Wednesday, 8 April 2009

Caley etc?

First stop on Saturday was Steve Dunning et al's new bouldering wall in Leeds: The Depot. Its superb and will be the equal of anything in the country when its finished. What's open now is better than 95% of walls already. Cofe gave me a hand fitting out their swanky new Cafe with a bunch of my prints. Looks pretty smart:


They are all for sale so have a look if you're in the area. If you've seen something you like on the website its a good place to check out the quality of the prints before you buy too.

Good as it is there's no climbing wall in the world which could tempt me off the grit on a sunny spring day, so it was off to Caley next. I'm pretty convinced its the best bouldering venue in the Uk, the only downsides being proximity to a busy road and a tendency to stay damp. Conditions on saturday were great, literally everything dry, cool, sunny spells and a good breeze. Indulged ourselves in a long warm-up circuit (how good is Rabbit's Paw wall?) before getting stuck into some more serious stuff. Nearly seven years ago now I was a local here so have done most of the stuff I'm likely to do on an odd visit before, so its was all about trying to repeat some of my favourites. I stayed well clear of Blockbuster, Ben's Groove went easily enough and then it was on to Terry, one of my top ten problems ever. After re-learning how to hold the pebbles (its in the thumb, of course), Nige and I were getting to the top hard move lurching left into the big holds. About twenty goes and an hour later I finally took off my boots and admitted defeat. As a general rule I'm much more bothered about my base level than my all-time hardest tick-list, so stuff like this really frustrates me. Its a tricky move, but I couldn't undertstand what I was doing wrong. With hindsight it was pretty warm and I think we were the first to clean it off this spring - with a proper clean of the crux slopey crimp it might well have been a different outcome. Putting this amount of effort into something I've done before doesn't bother me at all though, far better than scratching around some lowball drivel just for the sake of a new tick.

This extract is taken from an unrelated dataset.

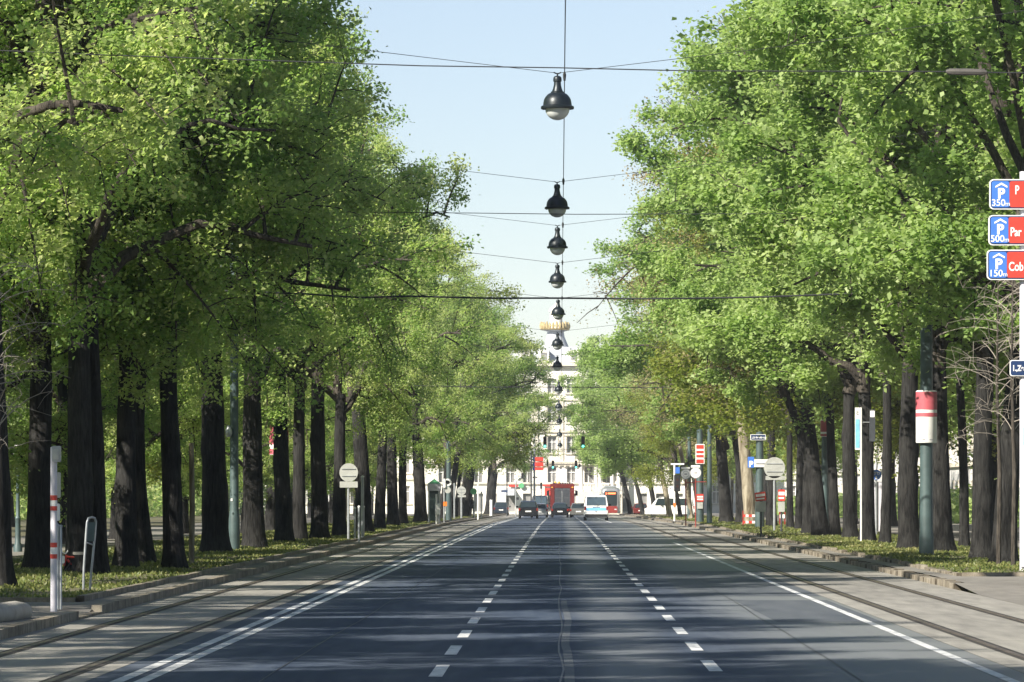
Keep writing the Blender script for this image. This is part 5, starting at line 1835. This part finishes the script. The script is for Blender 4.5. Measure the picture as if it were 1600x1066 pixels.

By the time we'd worked our way along to the crag rain was threatening and we were pretty goosed. We finished off trying Scary Canary, another classic highball that I've done quickly before. Failure this time was more squarely due to filthy holds on the arete. I suspect the arete sequence has fallen out of fashion in favour of a more basic crimping up the sharp pockets, but it makes for a better problem. Hopefully there'll be chance for a rematch before it gets too hot.